YOUR OBJECTIVE
Present the data once more in exactly its original form.
-----
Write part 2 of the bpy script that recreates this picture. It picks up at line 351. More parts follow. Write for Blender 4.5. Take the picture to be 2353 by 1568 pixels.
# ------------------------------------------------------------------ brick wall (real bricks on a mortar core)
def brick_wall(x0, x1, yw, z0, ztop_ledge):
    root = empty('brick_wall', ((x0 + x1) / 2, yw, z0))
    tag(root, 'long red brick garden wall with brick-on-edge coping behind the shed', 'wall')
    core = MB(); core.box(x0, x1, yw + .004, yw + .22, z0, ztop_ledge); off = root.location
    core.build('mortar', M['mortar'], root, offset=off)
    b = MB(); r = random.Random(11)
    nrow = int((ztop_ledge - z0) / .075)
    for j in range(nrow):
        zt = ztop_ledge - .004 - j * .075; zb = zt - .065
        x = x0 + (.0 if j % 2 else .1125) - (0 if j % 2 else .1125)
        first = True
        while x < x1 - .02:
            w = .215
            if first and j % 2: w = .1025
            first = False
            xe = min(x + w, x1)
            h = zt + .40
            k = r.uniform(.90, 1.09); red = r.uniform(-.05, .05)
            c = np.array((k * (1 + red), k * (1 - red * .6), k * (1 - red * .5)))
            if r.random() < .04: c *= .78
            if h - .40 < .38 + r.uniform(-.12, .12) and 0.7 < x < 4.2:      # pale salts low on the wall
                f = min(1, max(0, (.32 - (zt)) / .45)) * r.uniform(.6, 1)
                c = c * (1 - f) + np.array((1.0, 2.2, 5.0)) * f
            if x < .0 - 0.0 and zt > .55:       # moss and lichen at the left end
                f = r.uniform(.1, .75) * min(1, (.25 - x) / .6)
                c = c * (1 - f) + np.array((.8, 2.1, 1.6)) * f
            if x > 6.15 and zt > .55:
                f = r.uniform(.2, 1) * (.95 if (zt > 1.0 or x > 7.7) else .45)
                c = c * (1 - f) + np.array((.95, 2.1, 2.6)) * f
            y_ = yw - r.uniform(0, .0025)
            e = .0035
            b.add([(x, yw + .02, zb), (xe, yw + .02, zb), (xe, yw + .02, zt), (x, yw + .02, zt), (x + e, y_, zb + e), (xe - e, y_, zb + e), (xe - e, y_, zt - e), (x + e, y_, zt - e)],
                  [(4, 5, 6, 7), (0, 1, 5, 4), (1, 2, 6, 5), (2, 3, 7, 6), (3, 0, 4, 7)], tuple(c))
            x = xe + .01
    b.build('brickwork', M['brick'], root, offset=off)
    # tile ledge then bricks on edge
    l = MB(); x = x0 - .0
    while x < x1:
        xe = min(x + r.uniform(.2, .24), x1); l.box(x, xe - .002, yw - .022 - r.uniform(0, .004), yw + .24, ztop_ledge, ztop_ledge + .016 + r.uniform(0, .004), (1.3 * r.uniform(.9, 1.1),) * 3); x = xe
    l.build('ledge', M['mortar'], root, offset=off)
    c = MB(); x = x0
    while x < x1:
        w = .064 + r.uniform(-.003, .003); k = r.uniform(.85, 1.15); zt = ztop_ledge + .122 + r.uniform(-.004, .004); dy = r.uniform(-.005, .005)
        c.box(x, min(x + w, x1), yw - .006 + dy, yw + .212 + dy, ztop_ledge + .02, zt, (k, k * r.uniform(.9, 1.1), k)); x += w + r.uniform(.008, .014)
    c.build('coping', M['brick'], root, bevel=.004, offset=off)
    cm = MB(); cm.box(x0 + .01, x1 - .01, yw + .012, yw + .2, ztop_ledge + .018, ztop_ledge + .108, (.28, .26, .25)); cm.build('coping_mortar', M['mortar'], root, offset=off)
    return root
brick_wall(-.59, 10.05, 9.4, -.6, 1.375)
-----
ANSWER FOR THE TASK
Write part 2 of the bpy script that recreates this picture. It picks up at line 351. More parts follow. Write for Blender 4.5. Take the picture to be 2353 by 1568 pixels.
# ------------------------------------------------------------------ brick wall (real bricks on a mortar core)
def brick_wall(x0, x1, yw, z0, ztop_ledge):
    root = empty('brick_wall', ((x0 + x1) / 2, yw, z0))
    tag(root, 'long red brick garden wall with brick-on-edge coping behind the shed', 'wall')
    core = MB(); core.box(x0, x1, yw + .004, yw + .22, z0, ztop_ledge); off = root.location
    core.build('mortar', M['mortar'], root, offset=off)
    b = MB(); r = random.Random(11)
    nrow = int((ztop_ledge - z0) / .075)
    for j in range(nrow):
        zt = ztop_ledge - .004 - j * .075; zb = zt - .065
        x = x0 + (.0 if j % 2 else .1125) - (0 if j % 2 else .1125)
        first = True
        while x < x1 - .02:
            w = .215
            if first and j % 2: w = .1025
            first = False
            xe = min(x + w, x1)
            h = zt + .40
            k = r.uniform(.90, 1.09); red = r.uniform(-.05, .05)
            c = np.array((k * (1 + red), k * (1 - red * .6), k * (1 - red * .5)))
            if r.random() < .04: c *= .78
            if h - .40 < .38 + r.uniform(-.12, .12) and 0.7 < x < 4.2:      # pale salts low on the wall
                f = min(1, max(0, (.32 - (zt)) / .45)) * r.uniform(.6, 1)
                c = c * (1 - f) + np.array((1.0, 2.2, 5.0)) * f
            if x < .0 - 0.0 and zt > .55:       # moss and lichen at the left end
                f = r.uniform(.1, .75) * min(1, (.25 - x) / .6)
                c = c * (1 - f) + np.array((.8, 2.1, 1.6)) * f
            if x > 6.15 and zt > .55:
                f = r.uniform(.2, 1) * (.95 if (zt > 1.0 or x > 7.7) else .45)
                c = c * (1 - f) + np.array((.95, 2.1, 2.6)) * f
            y_ = yw - r.uniform(0, .0025)
            e = .0035
            b.add([(x, yw + .02, zb), (xe, yw + .02, zb), (xe, yw + .02, zt), (x, yw + .02, zt), (x + e, y_, zb + e), (xe - e, y_, zb + e), (xe - e, y_, zt - e), (x + e, y_, zt - e)],
                  [(4, 5, 6, 7), (0, 1, 5, 4), (1, 2, 6, 5), (2, 3, 7, 6), (3, 0, 4, 7)], tuple(c))
            x = xe + .01
    b.build('brickwork', M['brick'], root, offset=off)
    # tile ledge then bricks on edge
    l = MB(); x = x0 - .0
    while x < x1:
        xe = min(x + r.uniform(.2, .24), x1); l.box(x, xe - .002, yw - .022 - r.uniform(0, .004), yw + .24, ztop_ledge, ztop_ledge + .016 + r.uniform(0, .004), (1.3 * r.uniform(.9, 1.1),) * 3); x = xe
    l.build('ledge', M['mortar'], root, offset=off)
    c = MB(); x = x0
    while x < x1:
        w = .064 + r.uniform(-.003, .003); k = r.uniform(.85, 1.15); zt = ztop_ledge + .122 + r.uniform(-.004, .004); dy = r.uniform(-.005, .005)
        c.box(x, min(x + w, x1), yw - .006 + dy, yw + .212 + dy, ztop_ledge + .02, zt, (k, k * r.uniform(.9, 1.1), k)); x += w + r.uniform(.008, .014)
    c.build('coping', M['brick'], root, bevel=.004, offset=off)
    cm = MB(); cm.box(x0 + .01, x1 - .01, yw + .012, yw + .2, ztop_ledge + .018, ztop_ledge + .108, (.28, .26, .25)); cm.build('coping_mortar', M['mortar'], root, offset=off)
    return root
brick_wall(-.59, 10.05, 9.4, -.6, 1.375)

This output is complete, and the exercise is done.